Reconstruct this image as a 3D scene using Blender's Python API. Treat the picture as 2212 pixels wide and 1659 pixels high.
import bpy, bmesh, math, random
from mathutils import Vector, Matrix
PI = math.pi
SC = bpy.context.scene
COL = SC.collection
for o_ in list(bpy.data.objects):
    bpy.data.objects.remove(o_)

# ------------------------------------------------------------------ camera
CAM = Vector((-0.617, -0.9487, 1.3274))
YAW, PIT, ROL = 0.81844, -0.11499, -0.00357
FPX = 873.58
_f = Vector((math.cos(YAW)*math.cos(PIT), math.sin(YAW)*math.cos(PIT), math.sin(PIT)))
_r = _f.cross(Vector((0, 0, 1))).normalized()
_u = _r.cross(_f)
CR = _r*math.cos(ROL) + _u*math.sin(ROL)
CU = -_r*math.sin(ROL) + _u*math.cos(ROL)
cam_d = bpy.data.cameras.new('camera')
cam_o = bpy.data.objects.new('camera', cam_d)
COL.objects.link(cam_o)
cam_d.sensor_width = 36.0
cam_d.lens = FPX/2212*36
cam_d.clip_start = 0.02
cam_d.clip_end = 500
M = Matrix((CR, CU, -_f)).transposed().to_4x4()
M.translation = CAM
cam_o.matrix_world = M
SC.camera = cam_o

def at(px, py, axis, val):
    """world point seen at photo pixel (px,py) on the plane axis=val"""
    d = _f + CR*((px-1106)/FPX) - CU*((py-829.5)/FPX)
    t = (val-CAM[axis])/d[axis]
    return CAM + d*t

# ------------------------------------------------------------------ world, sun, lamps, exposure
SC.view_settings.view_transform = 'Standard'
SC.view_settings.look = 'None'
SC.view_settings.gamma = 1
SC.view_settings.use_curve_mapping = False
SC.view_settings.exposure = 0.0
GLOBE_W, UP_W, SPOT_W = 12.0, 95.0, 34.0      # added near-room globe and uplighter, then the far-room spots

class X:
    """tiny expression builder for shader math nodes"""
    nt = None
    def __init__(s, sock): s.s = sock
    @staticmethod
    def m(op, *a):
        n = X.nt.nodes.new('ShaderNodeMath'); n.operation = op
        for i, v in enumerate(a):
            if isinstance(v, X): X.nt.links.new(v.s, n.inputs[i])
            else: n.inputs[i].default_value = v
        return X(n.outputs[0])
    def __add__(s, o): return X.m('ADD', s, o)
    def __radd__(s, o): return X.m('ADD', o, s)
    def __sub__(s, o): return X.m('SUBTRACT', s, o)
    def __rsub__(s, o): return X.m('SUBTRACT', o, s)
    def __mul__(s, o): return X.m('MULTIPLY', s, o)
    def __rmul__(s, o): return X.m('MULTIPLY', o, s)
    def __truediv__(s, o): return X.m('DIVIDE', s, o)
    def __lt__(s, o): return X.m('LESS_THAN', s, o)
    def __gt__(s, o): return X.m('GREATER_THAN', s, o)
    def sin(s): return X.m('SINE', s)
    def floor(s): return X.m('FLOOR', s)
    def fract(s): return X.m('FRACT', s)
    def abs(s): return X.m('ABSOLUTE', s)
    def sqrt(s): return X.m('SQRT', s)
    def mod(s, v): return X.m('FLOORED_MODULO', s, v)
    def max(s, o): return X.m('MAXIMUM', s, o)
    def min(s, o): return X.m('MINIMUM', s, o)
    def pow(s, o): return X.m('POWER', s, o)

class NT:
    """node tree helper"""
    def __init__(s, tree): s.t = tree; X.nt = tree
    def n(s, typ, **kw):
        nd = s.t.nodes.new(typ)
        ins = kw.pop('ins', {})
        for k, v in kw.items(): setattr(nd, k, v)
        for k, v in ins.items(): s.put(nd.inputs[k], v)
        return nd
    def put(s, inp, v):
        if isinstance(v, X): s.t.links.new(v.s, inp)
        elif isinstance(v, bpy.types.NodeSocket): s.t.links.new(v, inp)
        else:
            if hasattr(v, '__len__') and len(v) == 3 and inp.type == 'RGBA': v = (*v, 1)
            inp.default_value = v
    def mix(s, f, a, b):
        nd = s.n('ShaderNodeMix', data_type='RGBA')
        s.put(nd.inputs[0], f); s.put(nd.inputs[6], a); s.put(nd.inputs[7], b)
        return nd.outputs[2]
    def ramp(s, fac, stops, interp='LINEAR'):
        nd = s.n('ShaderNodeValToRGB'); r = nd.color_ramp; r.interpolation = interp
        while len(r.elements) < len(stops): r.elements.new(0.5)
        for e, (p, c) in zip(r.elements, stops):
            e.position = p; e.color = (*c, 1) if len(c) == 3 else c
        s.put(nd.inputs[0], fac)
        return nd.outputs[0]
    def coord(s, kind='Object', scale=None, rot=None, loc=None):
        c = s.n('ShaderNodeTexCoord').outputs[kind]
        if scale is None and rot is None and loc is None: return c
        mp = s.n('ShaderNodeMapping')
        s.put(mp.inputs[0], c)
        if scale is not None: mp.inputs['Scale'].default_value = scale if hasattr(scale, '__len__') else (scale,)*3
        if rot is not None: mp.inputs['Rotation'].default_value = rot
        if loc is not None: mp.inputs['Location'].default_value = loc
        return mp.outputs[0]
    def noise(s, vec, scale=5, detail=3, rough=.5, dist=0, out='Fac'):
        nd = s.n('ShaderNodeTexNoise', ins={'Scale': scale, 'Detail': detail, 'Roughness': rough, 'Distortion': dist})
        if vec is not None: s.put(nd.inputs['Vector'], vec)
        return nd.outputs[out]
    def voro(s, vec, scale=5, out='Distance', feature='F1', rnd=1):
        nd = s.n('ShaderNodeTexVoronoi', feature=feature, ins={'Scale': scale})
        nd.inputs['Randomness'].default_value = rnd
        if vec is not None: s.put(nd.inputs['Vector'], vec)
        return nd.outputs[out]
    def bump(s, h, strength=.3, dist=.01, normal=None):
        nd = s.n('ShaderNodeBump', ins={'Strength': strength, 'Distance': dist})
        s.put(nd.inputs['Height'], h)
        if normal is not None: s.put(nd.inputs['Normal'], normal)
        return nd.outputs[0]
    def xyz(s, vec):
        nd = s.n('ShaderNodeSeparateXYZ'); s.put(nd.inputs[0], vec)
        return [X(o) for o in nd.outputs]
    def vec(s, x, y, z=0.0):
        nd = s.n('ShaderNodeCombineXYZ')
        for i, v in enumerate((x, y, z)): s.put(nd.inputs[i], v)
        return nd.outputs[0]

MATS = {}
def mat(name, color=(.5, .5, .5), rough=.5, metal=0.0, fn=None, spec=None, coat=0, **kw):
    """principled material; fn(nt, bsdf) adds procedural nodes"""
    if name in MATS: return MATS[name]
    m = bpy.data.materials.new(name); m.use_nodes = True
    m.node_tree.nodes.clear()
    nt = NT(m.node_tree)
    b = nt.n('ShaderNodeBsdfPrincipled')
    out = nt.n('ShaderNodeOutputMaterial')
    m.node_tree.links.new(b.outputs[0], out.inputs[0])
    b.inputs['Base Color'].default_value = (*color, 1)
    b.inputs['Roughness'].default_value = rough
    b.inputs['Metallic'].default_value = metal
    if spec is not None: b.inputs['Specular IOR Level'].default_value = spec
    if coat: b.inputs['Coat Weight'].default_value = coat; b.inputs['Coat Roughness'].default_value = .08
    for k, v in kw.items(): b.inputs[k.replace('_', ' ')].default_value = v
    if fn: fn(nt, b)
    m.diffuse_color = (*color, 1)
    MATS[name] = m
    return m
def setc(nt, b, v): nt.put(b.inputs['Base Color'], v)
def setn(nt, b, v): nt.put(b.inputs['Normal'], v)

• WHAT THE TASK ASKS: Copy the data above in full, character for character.

• OUTPUT OF THE TASK:
Reconstruct this image as a 3D scene using Blender's Python API. Treat the picture as 2212 pixels wide and 1659 pixels high.
import bpy, bmesh, math, random
from mathutils import Vector, Matrix
PI = math.pi
SC = bpy.context.scene
COL = SC.collection
for o_ in list(bpy.data.objects):
    bpy.data.objects.remove(o_)

# ------------------------------------------------------------------ camera
CAM = Vector((-0.617, -0.9487, 1.3274))
YAW, PIT, ROL = 0.81844, -0.11499, -0.00357
FPX = 873.58
_f = Vector((math.cos(YAW)*math.cos(PIT), math.sin(YAW)*math.cos(PIT), math.sin(PIT)))
_r = _f.cross(Vector((0, 0, 1))).normalized()
_u = _r.cross(_f)
CR = _r*math.cos(ROL) + _u*math.sin(ROL)
CU = -_r*math.sin(ROL) + _u*math.cos(ROL)
cam_d = bpy.data.cameras.new('camera')
cam_o = bpy.data.objects.new('camera', cam_d)
COL.objects.link(cam_o)
cam_d.sensor_width = 36.0
cam_d.lens = FPX/2212*36
cam_d.clip_start = 0.02
cam_d.clip_end = 500
M = Matrix((CR, CU, -_f)).transposed().to_4x4()
M.translation = CAM
cam_o.matrix_world = M
SC.camera = cam_o

def at(px, py, axis, val):
    """world point seen at photo pixel (px,py) on the plane axis=val"""
    d = _f + CR*((px-1106)/FPX) - CU*((py-829.5)/FPX)
    t = (val-CAM[axis])/d[axis]
    return CAM + d*t

# ------------------------------------------------------------------ world, sun, lamps, exposure
SC.view_settings.view_transform = 'Standard'
SC.view_settings.look = 'None'
SC.view_settings.gamma = 1
SC.view_settings.use_curve_mapping = False
SC.view_settings.exposure = 0.0
GLOBE_W, UP_W, SPOT_W = 12.0, 95.0, 34.0      # added near-room globe and uplighter, then the far-room spots

class X:
    """tiny expression builder for shader math nodes"""
    nt = None
    def __init__(s, sock): s.s = sock
    @staticmethod
    def m(op, *a):
        n = X.nt.nodes.new('ShaderNodeMath'); n.operation = op
        for i, v in enumerate(a):
            if isinstance(v, X): X.nt.links.new(v.s, n.inputs[i])
            else: n.inputs[i].default_value = v
        return X(n.outputs[0])
    def __add__(s, o): return X.m('ADD', s, o)
    def __radd__(s, o): return X.m('ADD', o, s)
    def __sub__(s, o): return X.m('SUBTRACT', s, o)
    def __rsub__(s, o): return X.m('SUBTRACT', o, s)
    def __mul__(s, o): return X.m('MULTIPLY', s, o)
    def __rmul__(s, o): return X.m('MULTIPLY', o, s)
    def __truediv__(s, o): return X.m('DIVIDE', s, o)
    def __lt__(s, o): return X.m('LESS_THAN', s, o)
    def __gt__(s, o): return X.m('GREATER_THAN', s, o)
    def sin(s): return X.m('SINE', s)
    def floor(s): return X.m('FLOOR', s)
    def fract(s): return X.m('FRACT', s)
    def abs(s): return X.m('ABSOLUTE', s)
    def sqrt(s): return X.m('SQRT', s)
    def mod(s, v): return X.m('FLOORED_MODULO', s, v)
    def max(s, o): return X.m('MAXIMUM', s, o)
    def min(s, o): return X.m('MINIMUM', s, o)
    def pow(s, o): return X.m('POWER', s, o)

class NT:
    """node tree helper"""
    def __init__(s, tree): s.t = tree; X.nt = tree
    def n(s, typ, **kw):
        nd = s.t.nodes.new(typ)
        ins = kw.pop('ins', {})
        for k, v in kw.items(): setattr(nd, k, v)
        for k, v in ins.items(): s.put(nd.inputs[k], v)
        return nd
    def put(s, inp, v):
        if isinstance(v, X): s.t.links.new(v.s, inp)
        elif isinstance(v, bpy.types.NodeSocket): s.t.links.new(v, inp)
        else:
            if hasattr(v, '__len__') and len(v) == 3 and inp.type == 'RGBA': v = (*v, 1)
            inp.default_value = v
    def mix(s, f, a, b):
        nd = s.n('ShaderNodeMix', data_type='RGBA')
        s.put(nd.inputs[0], f); s.put(nd.inputs[6], a); s.put(nd.inputs[7], b)
        return nd.outputs[2]
    def ramp(s, fac, stops, interp='LINEAR'):
        nd = s.n('ShaderNodeValToRGB'); r = nd.color_ramp; r.interpolation = interp
        while len(r.elements) < len(stops): r.elements.new(0.5)
        for e, (p, c) in zip(r.elements, stops):
            e.position = p; e.color = (*c, 1) if len(c) == 3 else c
        s.put(nd.inputs[0], fac)
        return nd.outputs[0]
    def coord(s, kind='Object', scale=None, rot=None, loc=None):
        c = s.n('ShaderNodeTexCoord').outputs[kind]
        if scale is None and rot is None and loc is None: return c
        mp = s.n('ShaderNodeMapping')
        s.put(mp.inputs[0], c)
        if scale is not None: mp.inputs['Scale'].default_value = scale if hasattr(scale, '__len__') else (scale,)*3
        if rot is not None: mp.inputs['Rotation'].default_value = rot
        if loc is not None: mp.inputs['Location'].default_value = loc
        return mp.outputs[0]
    def noise(s, vec, scale=5, detail=3, rough=.5, dist=0, out='Fac'):
        nd = s.n('ShaderNodeTexNoise', ins={'Scale': scale, 'Detail': detail, 'Roughness': rough, 'Distortion': dist})
        if vec is not None: s.put(nd.inputs['Vector'], vec)
        return nd.outputs[out]
    def voro(s, vec, scale=5, out='Distance', feature='F1', rnd=1):
        nd = s.n('ShaderNodeTexVoronoi', feature=feature, ins={'Scale': scale})
        nd.inputs['Randomness'].default_value = rnd
        if vec is not None: s.put(nd.inputs['Vector'], vec)
        return nd.outputs[out]
    def bump(s, h, strength=.3, dist=.01, normal=None):
        nd = s.n('ShaderNodeBump', ins={'Strength': strength, 'Distance': dist})
        s.put(nd.inputs['Height'], h)
        if normal is not None: s.put(nd.inputs['Normal'], normal)
        return nd.outputs[0]
    def xyz(s, vec):
        nd = s.n('ShaderNodeSeparateXYZ'); s.put(nd.inputs[0], vec)
        return [X(o) for o in nd.outputs]
    def vec(s, x, y, z=0.0):
        nd = s.n('ShaderNodeCombineXYZ')
        for i, v in enumerate((x, y, z)): s.put(nd.inputs[i], v)
        return nd.outputs[0]

MATS = {}
def mat(name, color=(.5, .5, .5), rough=.5, metal=0.0, fn=None, spec=None, coat=0, **kw):
    """principled material; fn(nt, bsdf) adds procedural nodes"""
    if name in MATS: return MATS[name]
    m = bpy.data.materials.new(name); m.use_nodes = True
    m.node_tree.nodes.clear()
    nt = NT(m.node_tree)
    b = nt.n('ShaderNodeBsdfPrincipled')
    out = nt.n('ShaderNodeOutputMaterial')
    m.node_tree.links.new(b.outputs[0], out.inputs[0])
    b.inputs['Base Color'].default_value = (*color, 1)
    b.inputs['Roughness'].default_value = rough
    b.inputs['Metallic'].default_value = metal
    if spec is not None: b.inputs['Specular IOR Level'].default_value = spec
    if coat: b.inputs['Coat Weight'].default_value = coat; b.inputs['Coat Roughness'].default_value = .08
    for k, v in kw.items(): b.inputs[k.replace('_', ' ')].default_value = v
    if fn: fn(nt, b)
    m.diffuse_color = (*color, 1)
    MATS[name] = m
    return m
def setc(nt, b, v): nt.put(b.inputs['Base Color'], v)
def setn(nt, b, v): nt.put(b.inputs['Normal'], v)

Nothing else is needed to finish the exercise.